7 Haziran 2010

IN VINO VERITAS

Otuz altı koca yıldır vukuatsız bir tek günüm geçmediğinden mütevellit her gün size musallat olacağım demektir. Evvvet, koca bir günü de olaysız atlatmış olmanın verdiği keyifle dünyanın en eğlenceli prof-yazarı Yusuf Eradam ve dünyanın en sabırlı çevirmeni Alex’le (ne de olsa Sultan’ın Mutfağı’ndan birkaç bölüm çevirme gibi titanik bir kabiliyete sahip) Ahmet Hamdi Tanpınar festivalinin açılış kokteyline doğru vakasız vukuatsız seyirttik. Osssaat başladık dedikoduya haliyle.
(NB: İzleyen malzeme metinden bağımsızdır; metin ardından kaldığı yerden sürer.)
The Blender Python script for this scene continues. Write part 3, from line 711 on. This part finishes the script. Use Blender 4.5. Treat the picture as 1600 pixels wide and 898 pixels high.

Ortalıkta cirit atan birini pek yakışıklı bulduğumu söyleyince Yusuf Hoca da zevksizlikte galaksi rekorları kırdığımı açıkça telaffuz etmek yerine pek bir şövalyece “tabii canım, beauty is in the eye of the beholder” deyiverdi. “Hayır”, dedi Alex, “beauty is in the eye of the beer-holder”. Rusça mealiyle, “Çirkin kadın yoktur, az votka vardır”. Çok güzelmiş değil mi? Ben şahsen bayıldım. Sadece bayılmakla kalmadım. Aydınlanıverdim. Yıllar önce Alman sevgilimin neden bana dünyanın en güzel kadını olduğumu söylediğini de o vakit anlayıverdim. Malum, Almanlarda yalan söylemek milli spor değil. Mübalağa ilminden de pek nasiplerini almamışlardır, bilirsiniz.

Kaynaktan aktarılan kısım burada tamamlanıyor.